Dans une société où l’on pense d’abord à ses droits avant de se rappeler que l’on a également des devoirs, des jeunes gens de vingt ans, font le choix, consenti et profondément altruiste, de servir leur pays, et de lui donner leur vie, si nécessaire.
Depuis vingt ans, les conflits dans lesquels la France est engagée ont évolué. Les missions de maintien de la paix sous l’égide de l’ONU ont été remplacées par des guerres dures et longues, contre des insurgés ou des terroristes ne respectant pas les règles du droit international. Les armées françaises ont payé un lourd tribu durant ces engagements.
Depuis 2002, près de 130 soldats ont donné leur vie en opération. Récemment, trois jeunes soldats sont morts en République Centrafricaine, lors de l’opération Sangaris, déclenchée en décembre 2013. Ils s’appellent Nicolas Vokaer (23 ans), Antoine Le Quinio (22 ans) et Damien Dolet (26 ans).
Le sergent Marcel Kalafut (26 ans), sous-officier de la Légion Etrangère d’origine slovaque avait lui aussi choisi librement de servir le drapeau français. Le 8 mai 2014, il lui a donné sa vie, sur une piste du massif du Tigharghar, au Mali.
Ces hommes ordinaires, capables de choses extraordinaires, ne doivent pas être considérés comme des victimes, car ils sont des héros. Personne n’a pris leur vie. Au contraire, ils l’ont donnée, en homme libre, et dans un acte d’une extrême générosité. Pour leurs camarades, pour leur chef, pour la France, ou pour protéger des innocents d’un massacre. Peut être aussi pour prouver à ces fanatiques qui magnifient la mort, que la vie sera toujours plus forte.
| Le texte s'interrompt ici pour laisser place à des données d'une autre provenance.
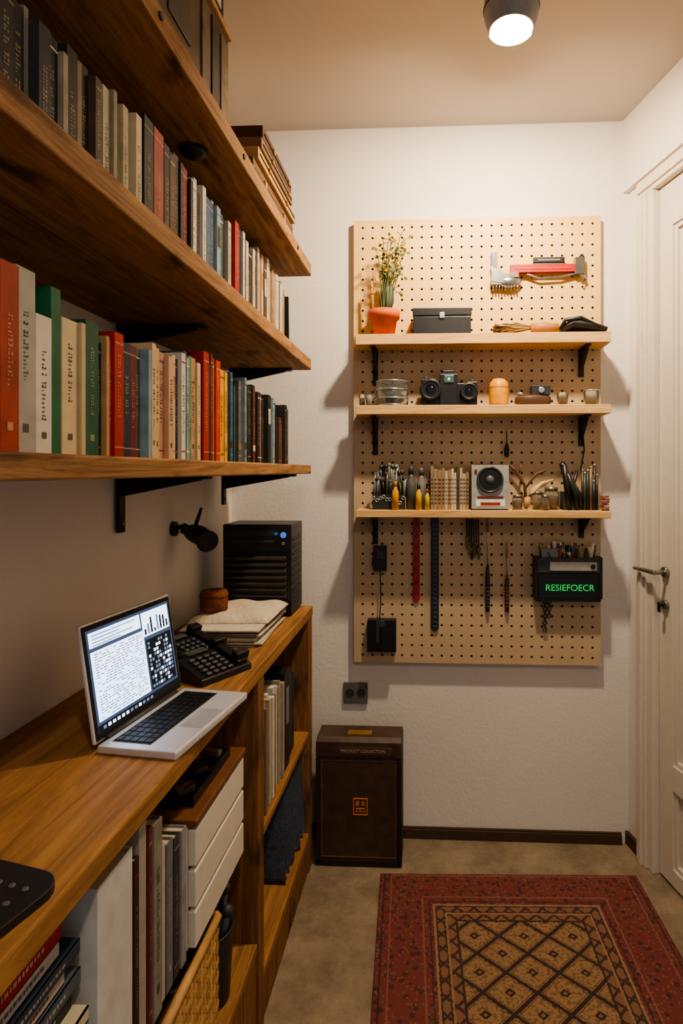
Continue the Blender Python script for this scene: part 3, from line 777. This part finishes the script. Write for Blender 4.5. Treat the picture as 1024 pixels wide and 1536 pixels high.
b.tube([(px - .038, py - .005, z + .078), (px - .042, py - .005, z + .19)], [.007, .005], M((176, 120, 70), 0.6), 6)
b.done("potted_plant")
b = MB()
b.bb(-.056, .134, 1.98, 2.062, Z1 + e, Z1 + .060, M((34, 34, 38), 0.35)); b.bb(-.058, .136, 1.978, 2.064, Z1 + .062, Z1 + .088, M((38, 38, 42), 0.35))
b.bb(-.054, .132, 1.982, 2.06, Z1 + .058, Z1 + .064, BLK); b.bb(.03, .048, 1.974, 1.979, Z1 + .052, Z1 + .072, SILV)
b.done("black_case", .003)
b = MB(); z = Z1 + e
for k in range(130):
    yy = 1.992 + R.uniform(-.02, .02); zz_ = z + R.uniform(.006, .036)
    b.tube([(.205 + R.uniform(0, .04), yy + R.uniform(-.004, .008), z + .003 + R.uniform(0, .030)), (.28, 1.992 + (yy - 1.992) * .6, zz_), (.345, 1.992 + (yy - 1.992) * .3, z + .020)], .0018, M(R.choice([(160, 120, 66), (110, 78, 42), (80, 54, 30), (186, 150, 92)]), 0.8), 4)
b.tube([(.33, 1.992, z + .018), (.37, 1.990, z + .020), (.42, 1.988, z + .018)], [.016, .018, .014], M((166, 114, 64), 0.6), 10)
b.done("straw_hand_brush")
b = MB(); GV = M((34, 34, 38), 0.5)
for k in range(5):
    b.tube([(.43, 1.995 + .012 * k, z + .014), (.47, 1.99 + .015 * k, z + .036 - .002 * k), (.52, 1.985 + .016 * k, z + .026), (.575, 1.985 + .012 * k, z + .012)], [.012, .014, .013, .008], GV, 8)
b.tube([(.425, 1.99, z + .012), (.44, 1.98, z + .042), (.49, 1.978, z + .048), (.55, 1.98, z + .018)], .007, BLK, 8)
b.done("work_glove")
z = Z2 + e
b = MB(); b.lathe((-.128, 2.02, z), [(0, 0), (.05, 0), (.054, .004), (.054, .022), (.056, .025), (.054, .028), (.054, .075), (.056, .083), (.053, .085), (.0515, .075), (.051, .006), (0, .006)], GLASS, seg=36)
for zq in (.003, .026, .055, .083): b.torus((-.128, 2.02, z + zq), .0535, .0022, SILV, seg=36)
for k in range(14): b.box((-.128 + R.uniform(-.025, .025), 2.02 + R.uniform(-.02, .02), z + .022 + k * .003), (.03, .012, .02), M(R.choice([(150, 146, 138), (100, 96, 90), (70, 66, 62)]), .3, .5), (R.random(), R.random(), R.random()))
b.done("glass_jar")
b = MB(); b.lathe((-.228, 2.01, z), [(0, 0), (.012, 0), (.013, .04), (.011, .04), (.010, .004), (0, .004)], GLASS); b.lathe((-.228, 2.01, z + .005), [(0, 0), (.009, 0), (.009, .02), (0, .02)], M((90, 80, 70), .5)); b.done("shot_glass")
b = MB(); b.lathe((-.203, 1.985, z), [(0, 0), (.010, 0), (.011, .032), (.006, .036), (0, .036)], GREY); b.done("film_canister")
b = MB(); CB = M((24, 24, 26), 0.4)
b.bb(-.005, .125, 2.0, 2.05, z, z + .075, CB)
b.bb(.032, .09, 1.99, 2.052, z, z + .105, CB); b.prism([(.035, .105), (.087, .105), (.078, .118), (.045, .118)], .04, CB, 'xz', (0, 2.02, z))
b.bb(.045, .078, 1.986, 1.991, z + .075, z + .10, M((60, 90, 84), .3)); b.cyl((.061, 1.99, z + .085), .006, .01, SILV, (PI / 2, 0, 0))
for (x, r_, yy) in ((.002, .036, 1.985), (.128, .03, 1.99)):
    b.cyl((x, yy + .015, z + .052 if x < .05 else z + .045), r_, .05, CB, (PI / 2, 0, 0), seg=28)
    b.torus((x, yy - .010, z + .052 if x < .05 else z + .045), r_ * .82, .004, M((36, 36, 38), .4), (PI / 2, 0, 0))
    b.ball((x, yy - .006, z + .052 if x < .05 else z + .045), (r_ * .7, .006, r_ * .7), M((20, 22, 34), .05))
b.bb(-.03, -.005, 2.0, 2.045, z, z + .09, CB); b.bb(.125, .156, 2.0, 2.045, z, z + .08, CB)
b.cyl((-.015, 2.02, z + .095), .008, .012, DGREY); b.cyl((.14, 2.02, z + .085), .009, .01, DGREY)
b.done("camera", .003)
b = MB(); b.lathe((.229, 2.02, z), [(0, 0), (.030, 0), (.032, .01), (.033, .06), (.029, .08), (.018, .091), (0, .094)], M((218, 148, 36), 0.45), seg=28)
b.torus((.229, 2.02, z + .062), .0325, .0015, M((170, 110, 40), .5)); b.done("yellow_canister")
b = MB(); b.lathe((.342, 2.02, z), [(0, 0), (.05, 0), (.062, .012), (.058, .03), (.04, .036), (0, .038)], M((84, 62, 48), 0.45), seg=28, sy=.6)
b.bb(.335, .395, 1.995, 2.045, z + .034, z + .066, M((50, 52, 58), 0.4)); b.cyl((.365, 1.993, z + .05), .010, .008, SILV, (PI / 2, 0, 0)); b.cyl((.30, 2.02, z + .04), .012, .01, SILV)
b.done("light_meter", .002)
b = MB(); b.lathe((.437, 2.01, z), [(0, 0), (.016, 0), (.020, .042), (.018, .042), (.015, .004), (0, .004)], GLASS); b.lathe((.437, 2.01, z + .005), [(0, 0), (.013, 0), (.015, .02), (0, .02)], M((120, 90, 60), .5)); b.done("shot_glass")
b = MB(); b.lathe((.531, 2.01, z), [(0, 0), (.024, 0), (.026, .05), (.024, .05), (.0225, .004), (0, .004)], GLASS); b.torus((.531, 2.01, z + .048), .026, .002, SILV); b.lathe((.531, 2.01, z + .005), [(0, 0), (.020, 0), (.021, .02), (0, .02)], M((150, 130, 100), .5)); b.done("glass_jar")
z = Z3 + e
b = MB()
pal = [(40, 44, 40), (90, 92, 88), (60, 66, 54), (120, 122, 120), (30, 30, 32), (80, 70, 60)]
b.bb(-.192, -.085, 1.995, 2.05, z, z + .05, M((40, 42, 40), .5))
for k in range(34):
    x = -.187 + k * .0031; yy = R.uniform(1.998, 2.048); h = R.uniform(.08, .15)
    b.tube([(x, yy, z + .04), (x + R.uniform(-.006, .006), yy, z + h)], R.uniform(.003, .006), M(R.choice(pal), .4), 8)
    b.ball((x, yy, z + h), R.uniform(.004, .009), M(R.choice(pal), .4), seg=8, rings=6)
for k in range(10): b.torus((-.188 + k * .011, 1.994, z + R.uniform(.01, .045)), .005, .0015, SILV, (PI / 2, 0, 0), 10, 5)
b.done("tool_caddy")
def bottle(name, x, y, r_, h, c, cap):
    b = MB(); b.lathe((x, y, z), [(0, 0), (r_, 0), (r_, h * .62), (r_ * .5, h * .76), (r_ * .45, h * .84)], M(c, .4), seg=18)
    b.lathe((x, y, z), [(r_ * .55, h * .82), (r_ * .55, h * .95), (r_ * .3, h), (0, h)], M(cap, .4), seg=18); b.done(name)
bottle("glue_bottle", -.115, 1.979, .0115, .095, (214, 150, 40), (190, 120, 30))
bottle("glue_bottle", -.064, 2.01, .017, .145, (86, 88, 86), (60, 60, 60))
bottle("glue_bottle", -.03, 2.022, .016, .14, (120, 122, 116), (90, 90, 90))
bottle("glue_bottle", -.038, 1.982, .010, .085, (220, 170, 40), (40, 40, 40))
bottle("glue_bottle", -.010, 1.982, .008, .07, (206, 190, 50), (190, 60, 30))
b = MB()
x = -.01
for k in range(14):
    t = R.uniform(.008, .014); h = R.uniform(.12, .146)
    c_ = R.choice([(176, 160, 130), (150, 130, 100), (120, 104, 88), (190, 180, 158), (100, 74, 56), (146, 120, 90), (80, 64, 56)])
    if x + t > .132: break
    b.bb(x, x + t - .001, 2.04 if x < 0 else 2.0, 2.06, z, z + h, M(c_, .6))
    for q in range(7): b.bb(x + .002, x + t - .003, 1.9988, 2.0, z + .02 + q * .013, z + .025 + q * .013, M((80, 60, 50), .6))
    x += t
b.done("notebooks")
b = MB(); SPK = M((160, 160, 156), .4)
b.bb(.136, .258, 1.985, 2.06, z + .004, z + .148, SPK)
b.cyl((.196, 1.983, z + .100), .040, .006, DGREY, (PI / 2, 0, 0), seg=32); b.torus((.196, 1.979, z + .100), .040, .004, M((60, 60, 62), .3), (PI / 2, 0, 0), 32)
b.lathe((.196, 1.979, z + .100), [(.036, 0), (.014, -.012), (0, -.012)], BLK, (PI / 2, 0, 0)); b.ball((.196, 1.980, z + .100), (.014, .008, .014), M((90, 92, 96), .2))
b.bb(.15, .245, 1.9835, 1.985, z + .012, z + .035, WHITE); b.bb(.155, .24, 1.982, 1.9838, z + .04, z + .046, M((120, 40, 34), .5)); b.cyl((.15, 1.983, z + .13), .005, .006, RED, (PI / 2, 0, 0))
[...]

La génération Y, si on le lui explique, adhère au projet proposé par l’institution militaire, qui semble pourtant très éloigné des préoccupations de la jeunesse actuelle.
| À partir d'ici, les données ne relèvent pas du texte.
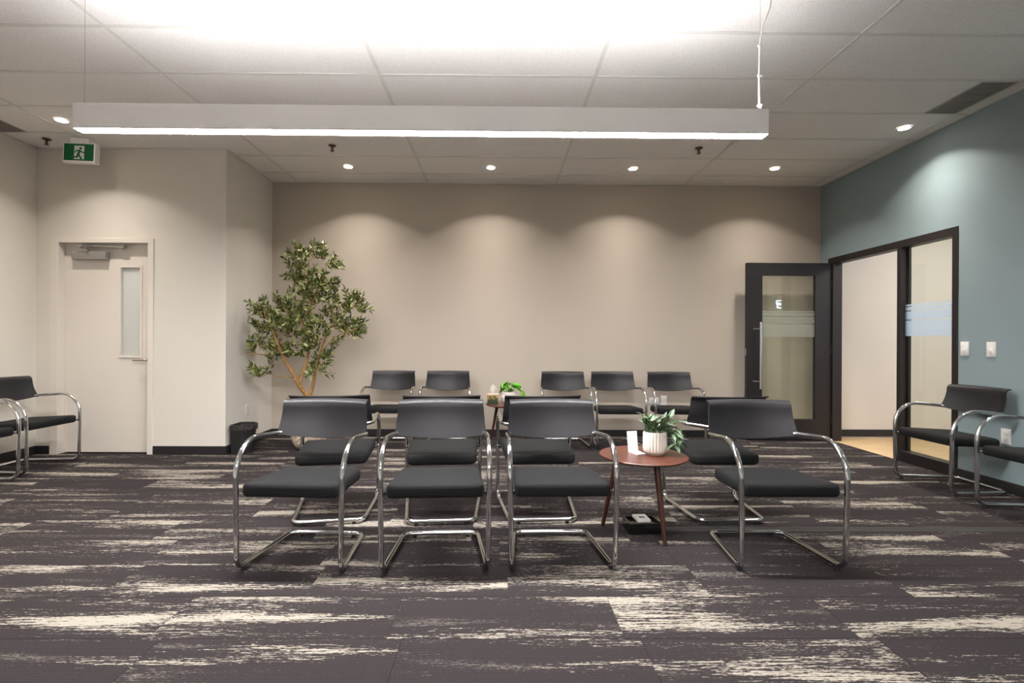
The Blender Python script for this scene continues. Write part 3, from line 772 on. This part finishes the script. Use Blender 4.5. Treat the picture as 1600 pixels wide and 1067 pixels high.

Peut être que cette jeunesse n’a en fait besoin que de repères clairement établis, au sein d’une organisation où l’Homme a une place centrale, et où l’ascenseur social fonctionne toujours.
Cette année aura lieu le centenaire de la Grande Guerre et nous rendrons hommage au courage et au sacrifice des Poilus. Nous allons voir également entrer au Panthéon des grands Hommes, quatre figures de la Résistance. Ces deux générations ont lutté et souffert pour protéger leur Terre et conserver leur liberté.
Les Français célébreront avec enthousiasme ces figures héroïques de la patrie, qui ont forgé la nation française.
N’oublions pas d’y associer nos soldats, ceux d’une autre génération, que l’on appelle Y mais qui défendent aujourd’hui leur pays avec autant d’abnégation et de courage que leurs Anciens.